SMU boasts a staff of professors who are considered experts in their field. One professor in the department of geosciences, however, has drawn the attention of not only his peers, but of students from across the globe.
Yuri Kimura, a doctorate candidate in the department, said she came to SMU from Japan just for the chance to work with SMU earth sciences professor Louis Jacobs.
“I have wanted to become a paleontologist since I don’t remember,” Kimura said.
“I knew about Dr. Jacobs’ work on mice, dinosaurs and more when I was studying paleo in Japan. The work in his early career inspired my interest in small mammal fossils.”
From his work in Africa with the National Museum of Nairobi in Kenya to his studies on the origin of the Murinae, the scientific subfamily that includes rats and mice, Jacobs has written a success story of his own.
What his peers recognized him for last month, however, were his contributions to education and helping students put pen to paper on their own success stories.
Thomas Adams was a graduate student who worked with Jacobs before receiving a doctorate in 2011.
Adams’ research in Platypterygius Huene, 1922 (Ichthyosauria, Ophthalmosauridae) from the late Cretaceous of Texas was circulated in Paleontologia Electronica, a publication of the Society of Vertebrate Paleontology.
“When I was a graduate student conducting my own research,” Adams said. “[Dr.
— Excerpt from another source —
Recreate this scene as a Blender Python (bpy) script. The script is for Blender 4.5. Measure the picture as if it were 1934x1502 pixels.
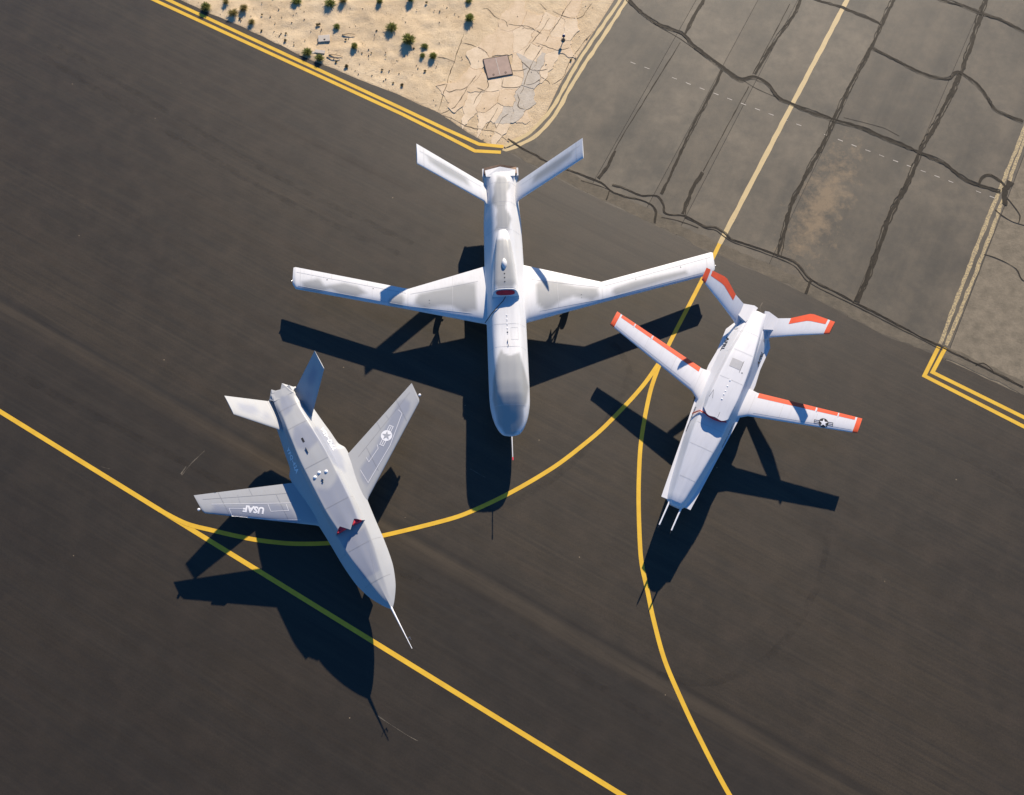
import bpy, bmesh, math, random
import numpy as np
from mathutils import Vector, Matrix, noise
from mathutils.bvhtree import BVHTree

for o in list(bpy.data.objects):
    bpy.data.objects.remove(o, do_unlink=True)
S = bpy.context.scene
C = S.collection
R = math.radians
random.seed(7)

# ------------------------------------------------------------------ camera
cd = bpy.data.cameras.new("camera"); cam = bpy.data.objects.new("camera", cd); C.objects.link(cam)
cam.location = (0, 0, 39.94); cam.rotation_euler = (R(19.738), 0, 0)
cd.sensor_width = 36; cd.lens = 36 * 1722.93 / 1934; cd.clip_end = 6000; cd.clip_start = 1
S.camera = cam
# ------------------------------------------------------------------ sky and sun
SUN = Vector((0.628, 2.213, 1.0)).normalized()
EL = math.asin(SUN.z); AZ = math.atan2(SUN.x, SUN.y)
world = bpy.data.worlds.new("World"); S.world = world; world.use_nodes = True
wn = world.node_tree; wn.nodes.clear()
sky = wn.nodes.new("ShaderNodeTexSky"); sky.sky_type = 'NISHITA'; sky.sun_disc = False
sky.sun_elevation = EL; sky.sun_rotation = AZ
sky.air_density = 1.0; sky.dust_density = 0.1; sky.ozone_density = 8.0; sky.altitude = 700
bg = wn.nodes.new("ShaderNodeBackground"); bg.inputs[1].default_value = 0.078
wo = wn.nodes.new("ShaderNodeOutputWorld")
tint = wn.nodes.new("ShaderNodeMix"); tint.data_type = 'RGBA'; tint.blend_type = 'MULTIPLY'; tint.inputs[0].default_value = 1.0; tint.inputs[7].default_value = (0.72, 1.0, 1.10, 1)
wn.links.new(sky.outputs[0], tint.inputs[6]); wn.links.new(tint.outputs[2], bg.inputs[0]); wn.links.new(bg.outputs[0], wo.inputs[0])
sl = bpy.data.lights.new("sun", 'SUN'); sl.energy = 5.0; sl.angle = R(0.5); sl.color = (1.0, 0.87, 0.70)
so = bpy.data.objects.new("sun", sl); C.objects.link(so)
so.rotation_euler = SUN.to_track_quat('Z', 'Y').to_euler(); so.location = (20, 70, 40)
S.view_settings.view_transform = 'Standard'; S.view_settings.look = 'None'
S.view_settings.exposure = 0.75; S.view_settings.gamma = 1.0
S.view_settings.use_curve_mapping = False
S.render.engine = 'CYCLES'

# ------------------------------------------------------------------ node helpers
def mat(name):
    m = bpy.data.materials.new(name); m.use_nodes = True
    nt = m.node_tree; b = nt.nodes["Principled BSDF"]
    return m, nt, b
def N(nt, typ, **kw):
    n = nt.nodes.new("ShaderNode" + typ)
    for k, v in kw.items():
        if k.startswith("i_"):
            n.inputs[int(k[2:]) if k[2:].isdigit() else k[2:]].default_value = v
        else: setattr(n, k, v)
    return n
def L(nt, a, b): nt.links.new(a, b)
def mathn(nt, op, a, b=None, c=None, clamp=False):
    n = nt.nodes.new("ShaderNodeMath"); n.operation = op; n.use_clamp = clamp
    for i, v in enumerate((a, b, c)):
        if v is None: continue
        if isinstance(v, (int, float)): n.inputs[i].default_value = v
        else: nt.links.new(v, n.inputs[i])
    return n.outputs[0]
def ramp(nt, fac, stops):
    n = nt.nodes.new("ShaderNodeValToRGB"); e = n.color_ramp.elements
    while len(e) < len(stops): e.new(0.5)
    for el, (p, c) in zip(e, stops):
        el.position = p; el.color = (c, c, c, 1) if isinstance(c, (int, float)) else (*c, 1)
    nt.links.new(fac, n.inputs[0]); return n.outputs[0]
def mix(nt, fac, a, b, mode='MIX'):
    n = nt.nodes.new("ShaderNodeMix"); n.data_type = 'RGBA'; n.blend_type = mode
    for i, v in ((0, fac), (6, a), (7, b)):
        if isinstance(v, (int, float)): n.inputs[i].default_value = v if i == 0 else (v, v, v, 1)
        elif isinstance(v, tuple): n.inputs[i].default_value = (*v, 1) if len(v) == 3 else v
        else: nt.links.new(v, n.inputs[i])
    return n.outputs[2]
def noisen(nt, vec, scale, detail=4, rough=0.55, dist=0.0):
    n = nt.nodes.new("ShaderNodeTexNoise"); n.inputs["Scale"].default_value = scale
    n.inputs["Detail"].default_value = detail; n.inputs["Roughness"].default_value = rough
    n.inputs["Distortion"].default_value = dist
    if vec is not None: nt.links.new(vec, n.inputs["Vector"])
    return n.outputs[0]
def pos(nt, rot=0.0, scale=(1, 1, 1)):
    g = nt.nodes.new("ShaderNodeNewGeometry"); m = nt.nodes.new("ShaderNodeMapping")
    m.vector_type = 'POINT'
    m0 = nt.nodes.new("ShaderNodeVectorRotate"); m0.rotation_type = 'Z_AXIS'; m0.inputs["Angle"].default_value = -rot
    nt.links.new(g.outputs["Position"], m0.inputs["Vector"]); nt.links.new(m0.outputs[0], m.inputs[0])
    m.inputs["Scale"].default_value = scale
    return m.outputs[0]
def bump(nt, b, h, strength, dist=0.02):
    n = nt.nodes.new("ShaderNodeBump"); n.inputs["Strength"].default_value = strength; n.inputs["Distance"].default_value = dist
    nt.links.new(h, n.inputs["Height"]); nt.links.new(n.outputs[0], b.inputs["Normal"])
def simple(name, col, rough=0.5, metal=0.0, var=0.0, vscale=6.0):
    m, nt, b = mat(name); b.inputs["Roughness"].default_value = rough; b.inputs["Metallic"].default_value = metal
    if var:
        tc = N(nt, "TexCoord"); n = noisen(nt, tc.outputs["Object"], vscale)
        lo = tuple(c * (1 - var) for c in col); hi = tuple(min(1, c * (1 + var)) for c in col)
        L(nt, ramp(nt, n, [(0.3, lo), (0.7, hi)]), b.inputs["Base Color"])
    else: b.inputs["Base Color"].default_value = (*col, 1)
    return m
ROAD = R(-29.3)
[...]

Jacobs] understood that the student, me, came first and he was second, which allowed me the opportunity to make my own contribution to science.”
More than the work with students on campus, the Science Teachers Association of Texas presented Jacobs the Skoog Cup Nov. 9 for his contributions to kindergarten through 12th grade science education.
Bonnie Jacobs, his wife, who he met at University of Arizona where they were graduate students in the department of geosciences and who also teaches in the department of geosciences, said he deserves the honor.
“I am so proud of Louis,” she said.
“He has accomplished such a great deal as a scientist, has been a wonderful mentor to his students and has been a wonderful father and husband as well.”
Jacobs took the lead in his career while their two children were young and, after that, traded off traveling with his wife so they would both get the chance to work in the field.
After years in the field, he said his big project now is to understand how the separation of Africa and South America affected life through geologic time.
Jacobs has been impressed by the works of his students.
” I worked with the Fort Worth Museum on the Lone Star Dinosaurs Teacher Institute,” Jacobs said, “which took teachers to the field and dinosaurs to our labs where many SMU students worked the bones out of the rocks allowing them to be studied – and named – by even more SMU students.”
One of the student-studied dinosaurs will be on display at the Dec. 1 opening of the Perot Museum of Nature and Science, the building just off Interstate 35 with the glass escalator sticking out of slanted, mountain-like walls downtown.
The event is open to the public, but if students don’t get the chance to go, Jacobs said he encourages students from across campus to stop by the department of geosciences.
“Any SMU student, regardless of major, experience or interests is welcome in my labs.”